**Problem:**
Restate the full set of records exactly, word for word.

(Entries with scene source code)
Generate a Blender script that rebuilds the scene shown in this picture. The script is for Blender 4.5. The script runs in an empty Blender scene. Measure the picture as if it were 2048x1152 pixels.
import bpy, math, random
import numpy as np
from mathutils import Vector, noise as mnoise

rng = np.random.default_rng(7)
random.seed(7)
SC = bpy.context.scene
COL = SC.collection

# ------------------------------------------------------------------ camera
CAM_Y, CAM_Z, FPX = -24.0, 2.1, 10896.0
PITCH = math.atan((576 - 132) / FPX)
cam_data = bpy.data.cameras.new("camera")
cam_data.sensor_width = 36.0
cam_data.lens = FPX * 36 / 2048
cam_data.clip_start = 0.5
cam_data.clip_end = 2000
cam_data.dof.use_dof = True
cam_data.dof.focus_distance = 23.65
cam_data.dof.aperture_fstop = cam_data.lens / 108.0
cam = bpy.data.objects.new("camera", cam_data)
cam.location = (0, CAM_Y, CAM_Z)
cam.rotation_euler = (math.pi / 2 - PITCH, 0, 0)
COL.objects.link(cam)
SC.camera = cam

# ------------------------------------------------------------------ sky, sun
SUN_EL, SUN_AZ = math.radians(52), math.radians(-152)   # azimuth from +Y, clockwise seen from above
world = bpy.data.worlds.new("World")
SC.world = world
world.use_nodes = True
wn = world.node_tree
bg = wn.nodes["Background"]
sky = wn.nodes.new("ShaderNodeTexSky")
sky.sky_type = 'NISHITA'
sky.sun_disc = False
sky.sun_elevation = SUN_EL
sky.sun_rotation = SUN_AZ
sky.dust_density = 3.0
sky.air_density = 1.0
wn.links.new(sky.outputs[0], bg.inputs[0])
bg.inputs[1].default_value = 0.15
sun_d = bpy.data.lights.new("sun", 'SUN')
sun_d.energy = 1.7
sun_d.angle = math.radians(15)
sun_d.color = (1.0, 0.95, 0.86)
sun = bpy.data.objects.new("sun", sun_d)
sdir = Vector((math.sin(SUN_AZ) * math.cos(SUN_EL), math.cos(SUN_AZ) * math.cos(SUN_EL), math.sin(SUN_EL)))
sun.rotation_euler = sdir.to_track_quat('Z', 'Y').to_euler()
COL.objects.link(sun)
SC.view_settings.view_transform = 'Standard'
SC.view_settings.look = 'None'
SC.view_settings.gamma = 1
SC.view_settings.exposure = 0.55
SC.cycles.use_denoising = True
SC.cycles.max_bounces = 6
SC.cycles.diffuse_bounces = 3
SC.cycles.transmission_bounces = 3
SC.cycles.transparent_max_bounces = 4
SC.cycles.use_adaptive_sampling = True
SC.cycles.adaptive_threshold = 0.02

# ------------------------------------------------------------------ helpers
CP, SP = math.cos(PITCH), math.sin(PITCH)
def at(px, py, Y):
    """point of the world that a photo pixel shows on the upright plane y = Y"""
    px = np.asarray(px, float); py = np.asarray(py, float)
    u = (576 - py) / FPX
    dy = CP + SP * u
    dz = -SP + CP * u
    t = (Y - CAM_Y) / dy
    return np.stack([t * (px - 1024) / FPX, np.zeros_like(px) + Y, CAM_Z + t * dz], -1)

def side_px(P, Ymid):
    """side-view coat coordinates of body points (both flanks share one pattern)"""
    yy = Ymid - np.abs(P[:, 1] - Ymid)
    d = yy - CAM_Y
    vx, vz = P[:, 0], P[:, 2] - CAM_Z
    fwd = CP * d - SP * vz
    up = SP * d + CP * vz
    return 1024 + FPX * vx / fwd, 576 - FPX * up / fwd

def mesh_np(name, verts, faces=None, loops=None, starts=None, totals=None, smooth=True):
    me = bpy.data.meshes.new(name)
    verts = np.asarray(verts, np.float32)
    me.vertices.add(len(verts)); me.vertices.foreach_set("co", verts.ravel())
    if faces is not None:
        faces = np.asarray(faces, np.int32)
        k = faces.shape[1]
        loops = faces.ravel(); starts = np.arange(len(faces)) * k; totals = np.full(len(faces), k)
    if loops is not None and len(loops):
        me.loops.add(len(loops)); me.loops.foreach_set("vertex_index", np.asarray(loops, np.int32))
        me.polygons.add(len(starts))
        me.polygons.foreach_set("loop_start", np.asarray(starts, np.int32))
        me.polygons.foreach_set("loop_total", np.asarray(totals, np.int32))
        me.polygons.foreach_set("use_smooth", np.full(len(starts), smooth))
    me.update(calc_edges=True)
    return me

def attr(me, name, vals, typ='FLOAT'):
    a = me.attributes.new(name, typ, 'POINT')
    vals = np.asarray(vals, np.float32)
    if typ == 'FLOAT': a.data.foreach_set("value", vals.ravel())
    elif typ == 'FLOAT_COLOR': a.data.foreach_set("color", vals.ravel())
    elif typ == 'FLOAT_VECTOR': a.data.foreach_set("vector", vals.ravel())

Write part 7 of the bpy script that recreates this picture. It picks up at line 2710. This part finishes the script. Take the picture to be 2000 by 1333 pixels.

**The solution:**
Generate a Blender script that rebuilds the scene shown in this picture. The script is for Blender 4.5. The script runs in an empty Blender scene. Measure the picture as if it were 2048x1152 pixels.
import bpy, math, random
import numpy as np
from mathutils import Vector, noise as mnoise

rng = np.random.default_rng(7)
random.seed(7)
SC = bpy.context.scene
COL = SC.collection

# ------------------------------------------------------------------ camera
CAM_Y, CAM_Z, FPX = -24.0, 2.1, 10896.0
PITCH = math.atan((576 - 132) / FPX)
cam_data = bpy.data.cameras.new("camera")
cam_data.sensor_width = 36.0
cam_data.lens = FPX * 36 / 2048
cam_data.clip_start = 0.5
cam_data.clip_end = 2000
cam_data.dof.use_dof = True
cam_data.dof.focus_distance = 23.65
cam_data.dof.aperture_fstop = cam_data.lens / 108.0
cam = bpy.data.objects.new("camera", cam_data)
cam.location = (0, CAM_Y, CAM_Z)
cam.rotation_euler = (math.pi / 2 - PITCH, 0, 0)
COL.objects.link(cam)
SC.camera = cam

# ------------------------------------------------------------------ sky, sun
SUN_EL, SUN_AZ = math.radians(52), math.radians(-152)   # azimuth from +Y, clockwise seen from above
world = bpy.data.worlds.new("World")
SC.world = world
world.use_nodes = True
wn = world.node_tree
bg = wn.nodes["Background"]
sky = wn.nodes.new("ShaderNodeTexSky")
sky.sky_type = 'NISHITA'
sky.sun_disc = False
sky.sun_elevation = SUN_EL
sky.sun_rotation = SUN_AZ
sky.dust_density = 3.0
sky.air_density = 1.0
wn.links.new(sky.outputs[0], bg.inputs[0])
bg.inputs[1].default_value = 0.15
sun_d = bpy.data.lights.new("sun", 'SUN')
sun_d.energy = 1.7
sun_d.angle = math.radians(15)
sun_d.color = (1.0, 0.95, 0.86)
sun = bpy.data.objects.new("sun", sun_d)
sdir = Vector((math.sin(SUN_AZ) * math.cos(SUN_EL), math.cos(SUN_AZ) * math.cos(SUN_EL), math.sin(SUN_EL)))
sun.rotation_euler = sdir.to_track_quat('Z', 'Y').to_euler()
COL.objects.link(sun)
SC.view_settings.view_transform = 'Standard'
SC.view_settings.look = 'None'
SC.view_settings.gamma = 1
SC.view_settings.exposure = 0.55
SC.cycles.use_denoising = True
SC.cycles.max_bounces = 6
SC.cycles.diffuse_bounces = 3
SC.cycles.transmission_bounces = 3
SC.cycles.transparent_max_bounces = 4
SC.cycles.use_adaptive_sampling = True
SC.cycles.adaptive_threshold = 0.02

# ------------------------------------------------------------------ helpers
CP, SP = math.cos(PITCH), math.sin(PITCH)
def at(px, py, Y):
    """point of the world that a photo pixel shows on the upright plane y = Y"""
    px = np.asarray(px, float); py = np.asarray(py, float)
    u = (576 - py) / FPX
    dy = CP + SP * u
    dz = -SP + CP * u
    t = (Y - CAM_Y) / dy
    return np.stack([t * (px - 1024) / FPX, np.zeros_like(px) + Y, CAM_Z + t * dz], -1)

def side_px(P, Ymid):
    """side-view coat coordinates of body points (both flanks share one pattern)"""
    yy = Ymid - np.abs(P[:, 1] - Ymid)
    d = yy - CAM_Y
    vx, vz = P[:, 0], P[:, 2] - CAM_Z
    fwd = CP * d - SP * vz
    up = SP * d + CP * vz
    return 1024 + FPX * vx / fwd, 576 - FPX * up / fwd

def mesh_np(name, verts, faces=None, loops=None, starts=None, totals=None, smooth=True):
    me = bpy.data.meshes.new(name)
    verts = np.asarray(verts, np.float32)
    me.vertices.add(len(verts)); me.vertices.foreach_set("co", verts.ravel())
    if faces is not None:
        faces = np.asarray(faces, np.int32)
        k = faces.shape[1]
        loops = faces.ravel(); starts = np.arange(len(faces)) * k; totals = np.full(len(faces), k)
    if loops is not None and len(loops):
        me.loops.add(len(loops)); me.loops.foreach_set("vertex_index", np.asarray(loops, np.int32))
        me.polygons.add(len(starts))
        me.polygons.foreach_set("loop_start", np.asarray(starts, np.int32))
        me.polygons.foreach_set("loop_total", np.asarray(totals, np.int32))
        me.polygons.foreach_set("use_smooth", np.full(len(starts), smooth))
    me.update(calc_edges=True)
    return me

def attr(me, name, vals, typ='FLOAT'):
    a = me.attributes.new(name, typ, 'POINT')
    vals = np.asarray(vals, np.float32)
    if typ == 'FLOAT': a.data.foreach_set("value", vals.ravel())
    elif typ == 'FLOAT_COLOR': a.data.foreach_set("color", vals.ravel())
    elif typ == 'FLOAT_VECTOR': a.data.foreach_set("vector", vals.ravel())

Write part 7 of the bpy script that recreates this picture. It picks up at line 2710. This part finishes the script. Take the picture to be 2000 by 1333 pixels.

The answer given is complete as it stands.